--- Start ---

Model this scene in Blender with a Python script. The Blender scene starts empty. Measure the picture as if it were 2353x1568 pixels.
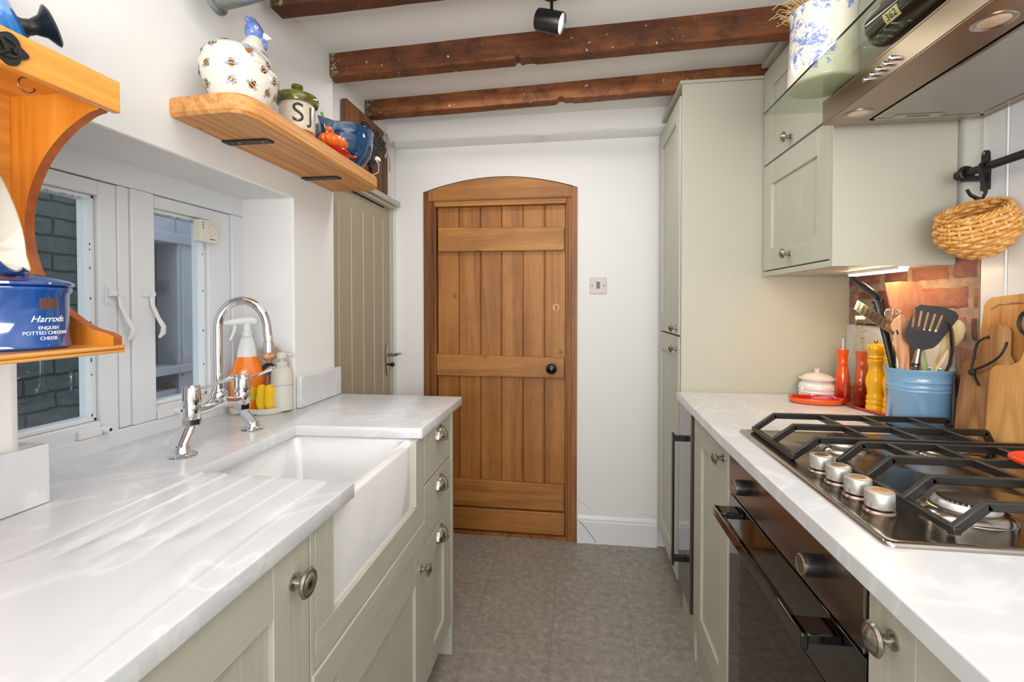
import bpy, bmesh, math, random
from mathutils import Vector, Matrix, noise
random.seed(7)
PI = math.pi
C = bpy.context.scene.collection

# ------------------------------------------------------------------ camera, world, big lights, exposure
cd = bpy.data.cameras.new('camera'); cam = bpy.data.objects.new('camera', cd); C.objects.link(cam)
cam.location = (0, 0, 1.26)
cam.rotation_euler = (math.radians(90 - 1.0), 0, math.radians(7.79))
cd.sensor_width = 36; cd.lens = 1100 / 2353 * 36; cd.shift_y = -0.02669; cd.clip_start = 0.02
bpy.context.scene.camera = cam
W = bpy.data.worlds.new('world'); bpy.context.scene.world = W; W.use_nodes = True
W.node_tree.nodes['Background'].inputs[0].default_value = (0.52, 0.56, 0.6, 1)
W.node_tree.nodes['Background'].inputs[1].default_value = 4.0
vs = bpy.context.scene.view_settings
vs.view_transform = 'Standard'; vs.look = 'None'; vs.gamma = 1; vs.exposure = 0.04; vs.use_curve_mapping = False

def area(name, loc, rot, sx, sy, power, col=(1, 1, 1), spread=180):
    l = bpy.data.lights.new(name, 'AREA'); l.shape = 'RECTANGLE'; l.size = sx; l.size_y = sy
    l.energy = power; l.color = col; l.spread = math.radians(spread)
    o = bpy.data.objects.new(name, l); o.location = loc; o.rotation_euler = rot; C.objects.link(o); return o
# added unseen soft fills: three below the ceiling, two more behind the camera
area('ceiling_fill_near', (0.0, -1.3, 2.19), (0, 0, 0), 1.4, 1.6, 7, (0.96, 0.98, 1.0))
area('ceiling_fill_mid', (0.0, 0.75, 2.2), (0, 0, 0), 0.9, 0.7, 5.0, (0.98, 0.985, 1.0))
area('ceiling_fill_far', (-0.25, 1.92, 2.2), (0, 0, 0), 0.9, 0.12, 5.0, (1.0, 0.98, 0.95))
area('rear_fill', (0.0, -3.35, 1.3), (math.radians(90), 0, 0), 2.2, 2.0, 66, (0.97, 0.985, 1.0))  # added broad fill from the rear of the room, no door there
area('upward_fill', (0.0, -0.55, 1.30), (math.radians(152), 0, 0), 1.0, 0.5, 27, (1.0, 0.99, 0.97))  # added fill aimed upward to brighten the ceiling, no fitting there

# ------------------------------------------------------------------ materials
def lin(c):
    r = []
    for v in c[:3]:
        v = v / 255.0
        r.append(v / 12.92 if v <= 0.04045 else ((v + 0.055) / 1.055) ** 2.4)
    return (r[0], r[1], r[2], 1)
def newmat(name):
    m = bpy.data.materials.new(name); m.use_nodes = True
    nt = m.node_tree; b = nt.nodes['Principled BSDF']
    return m, nt, b
def N(nt, t, **k):
    n = nt.nodes.new(t)
    for a, v in k.items():
        if hasattr(n, a): setattr(n, a, v)
        else: n.inputs[a.replace('_', ' ')].default_value = v
    return n
def coords(nt, scale=(1, 1, 1), rot=(0, 0, 0)):
    tc = N(nt, 'ShaderNodeTexCoord'); mp = N(nt, 'ShaderNodeMapping')
    mp.inputs['Scale'].default_value = scale; mp.inputs['Rotation'].default_value = rot
    nt.links.new(tc.outputs['Object'], mp.inputs[0]); return mp.outputs[0]
def ramp(nt, fac, stops, interp='LINEAR'):
    r = N(nt, 'ShaderNodeValToRGB'); r.color_ramp.interpolation = interp
    els = r.color_ramp.elements
    while len(els) < len(stops): els.new(0.5)
    for e, (p, c) in zip(els, stops):
        e.position = p; e.color = c if len(c) == 4 else lin(c)
    nt.links.new(fac, r.inputs[0]); return r.outputs[0]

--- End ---

*Instructions for the task*: Where a line above includes "scene", copy that line.

*Response to this task*:
Model this scene in Blender with a Python script. The Blender scene starts empty. Measure the picture as if it were 2353x1568 pixels.
C = bpy.context.scene.collection
bpy.context.scene.camera = cam
W = bpy.data.worlds.new('world'); bpy.context.scene.world = W; W.use_nodes = True
vs = bpy.context.scene.view_settings